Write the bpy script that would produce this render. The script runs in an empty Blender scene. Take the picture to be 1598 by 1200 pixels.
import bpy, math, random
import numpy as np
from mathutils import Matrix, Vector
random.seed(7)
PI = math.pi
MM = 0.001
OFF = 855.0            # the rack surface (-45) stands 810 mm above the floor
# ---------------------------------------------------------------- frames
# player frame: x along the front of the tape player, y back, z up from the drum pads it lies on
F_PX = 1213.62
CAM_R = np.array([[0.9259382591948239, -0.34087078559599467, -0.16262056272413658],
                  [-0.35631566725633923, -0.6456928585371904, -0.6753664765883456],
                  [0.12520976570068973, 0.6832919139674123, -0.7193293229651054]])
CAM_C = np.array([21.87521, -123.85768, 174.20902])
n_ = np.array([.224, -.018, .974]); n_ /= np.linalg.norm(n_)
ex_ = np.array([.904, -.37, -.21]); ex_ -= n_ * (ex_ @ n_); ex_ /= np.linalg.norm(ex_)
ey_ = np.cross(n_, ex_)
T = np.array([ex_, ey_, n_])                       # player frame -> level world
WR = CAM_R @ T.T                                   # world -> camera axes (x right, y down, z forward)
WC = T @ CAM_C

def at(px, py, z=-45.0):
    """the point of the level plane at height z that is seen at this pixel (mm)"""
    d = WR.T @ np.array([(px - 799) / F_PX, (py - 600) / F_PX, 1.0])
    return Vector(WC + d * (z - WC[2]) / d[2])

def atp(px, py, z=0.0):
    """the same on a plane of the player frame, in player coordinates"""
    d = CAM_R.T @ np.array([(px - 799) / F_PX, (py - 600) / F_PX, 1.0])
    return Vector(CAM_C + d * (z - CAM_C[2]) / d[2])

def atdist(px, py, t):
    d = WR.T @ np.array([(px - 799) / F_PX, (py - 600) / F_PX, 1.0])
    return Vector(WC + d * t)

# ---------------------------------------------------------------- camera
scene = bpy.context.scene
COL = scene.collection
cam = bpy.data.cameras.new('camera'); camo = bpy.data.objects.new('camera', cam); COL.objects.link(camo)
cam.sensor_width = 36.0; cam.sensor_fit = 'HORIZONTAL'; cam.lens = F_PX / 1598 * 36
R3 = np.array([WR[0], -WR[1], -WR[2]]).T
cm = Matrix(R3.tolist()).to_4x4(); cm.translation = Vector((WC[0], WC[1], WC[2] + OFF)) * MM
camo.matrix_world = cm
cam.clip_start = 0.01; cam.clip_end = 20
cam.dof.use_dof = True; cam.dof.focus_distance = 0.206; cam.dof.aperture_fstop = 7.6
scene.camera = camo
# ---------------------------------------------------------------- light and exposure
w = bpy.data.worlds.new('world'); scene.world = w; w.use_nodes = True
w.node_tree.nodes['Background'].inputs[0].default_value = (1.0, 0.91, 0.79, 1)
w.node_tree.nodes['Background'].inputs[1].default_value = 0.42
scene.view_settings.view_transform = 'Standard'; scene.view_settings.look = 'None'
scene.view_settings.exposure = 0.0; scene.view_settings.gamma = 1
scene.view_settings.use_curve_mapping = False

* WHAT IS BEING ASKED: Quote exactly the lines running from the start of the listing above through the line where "return Vector(WC + d * (z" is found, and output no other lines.

* TASK SOLUTION:
Write the bpy script that would produce this render. The script runs in an empty Blender scene. Take the picture to be 1598 by 1200 pixels.
import bpy, math, random
import numpy as np
from mathutils import Matrix, Vector
random.seed(7)
PI = math.pi
MM = 0.001
OFF = 855.0            # the rack surface (-45) stands 810 mm above the floor
# ---------------------------------------------------------------- frames
# player frame: x along the front of the tape player, y back, z up from the drum pads it lies on
F_PX = 1213.62
CAM_R = np.array([[0.9259382591948239, -0.34087078559599467, -0.16262056272413658],
                  [-0.35631566725633923, -0.6456928585371904, -0.6753664765883456],
                  [0.12520976570068973, 0.6832919139674123, -0.7193293229651054]])
CAM_C = np.array([21.87521, -123.85768, 174.20902])
n_ = np.array([.224, -.018, .974]); n_ /= np.linalg.norm(n_)
ex_ = np.array([.904, -.37, -.21]); ex_ -= n_ * (ex_ @ n_); ex_ /= np.linalg.norm(ex_)
ey_ = np.cross(n_, ex_)
T = np.array([ex_, ey_, n_])                       # player frame -> level world
WR = CAM_R @ T.T                                   # world -> camera axes (x right, y down, z forward)
WC = T @ CAM_C

def at(px, py, z=-45.0):
    """the point of the level plane at height z that is seen at this pixel (mm)"""
    d = WR.T @ np.array([(px - 799) / F_PX, (py - 600) / F_PX, 1.0])
    return Vector(WC + d * (z - WC[2]) / d[2])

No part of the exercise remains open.